Evening Connections | Making Time for Marriage
In our household, I imagine much like yours, our days are quite full. The morning starts early and is quickly filled with tasks that demand completion. We’re diverge outside our apartment door and each go the way of our own to-dos. Austin and I rush through our day at work, running to the post office on our lunch breaks, picking up final dinner items on the way home, and getting food on the table (hopefully) by seven.
And then comes the part of the day that we most look forward to: those evening hours of freedom. They are few, but they are ours. For just a little while, we do what we please, rest how we please, and enjoy one another how we please.
But, more often that I would like to admit, I find that rather than reconnecting and resting, we merely coexist next to one another on the couch, each occupied by our own book, site, or iPhone app. While this is sometimes necessary (and even refreshing in its own way) our physical proximity may change when evenings come, but our relational proximity remains unaltered. We can go days spending our working hours apart and evenings spent the same; we may share a couch, but not much more.
Even as much as we want to connect, a tension remains: we want to give our best energy to one another, but our energy has been spilled throughout the day. But we have found a few small ways in which we can be intentional that help our tired little selves reconnect at the end of a long day.
1) Make dinner conversation count. Generally, when we get home dinner is the first thing on the docket. Whether it’s ready when I get home or we make it together, we always sit down together. And during those thirty minutes my energy level is at its best, so I ride the adrenaline of the day and pour it into our mealtime conversation. It can be simple questions like, “How was your day, dear,” or more probing questions like, “Did you read anything interesting during your lunch break,” or “ Tell me about how you’re feeling about your upcoming work trip.” Take the conversation past the facts of the day (“what did you do”) and into the personal interpretation of those facts (“how did you feel about _____”). I find conversation comes most naturally when my energy is still high, and dinner is a great segment of time for us to catch up.
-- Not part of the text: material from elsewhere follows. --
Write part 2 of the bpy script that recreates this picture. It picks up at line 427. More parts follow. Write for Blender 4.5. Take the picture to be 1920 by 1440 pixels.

2) Do the same thing kind of nothing. For Austin and I, our tendency is to plop down on our couch with our own preoccupations, and after about an hour we realize that it’s almost time for bed and nothing has passed between us since dinner. I cannot tell you how much I love it when Austin shuts his computer and, without a word, scoots over to me and looks at my screen asking, “What are we reading?” It doesn’t have to be finding a new hobby together, but reading off the same computer, reading the same newspaper, or watching the same show gives us something to talk about and helps our paths cross, rather than running parallel to each other all evening. If we’re going to do nothing in the evening, we try to do the same kind of nothing.
3) Form a bedtime habit. The thing that makes me feel most connected to Austin at the end of the day is when we end the day on the same page. We have made a habit of climbing in bed, turning out the lights, and praying together right before sinking into sleep. Austin will search under the sheets for my hand, hold it tight, and one of us will pray for our night of sleep and the day that will follow. Sometimes our prayer is only thirty seconds, maybe a minute; but ending our day by being spiritually unified welcomes the next day with the same.
What about you? What helps you and your man connect even on tiresome days?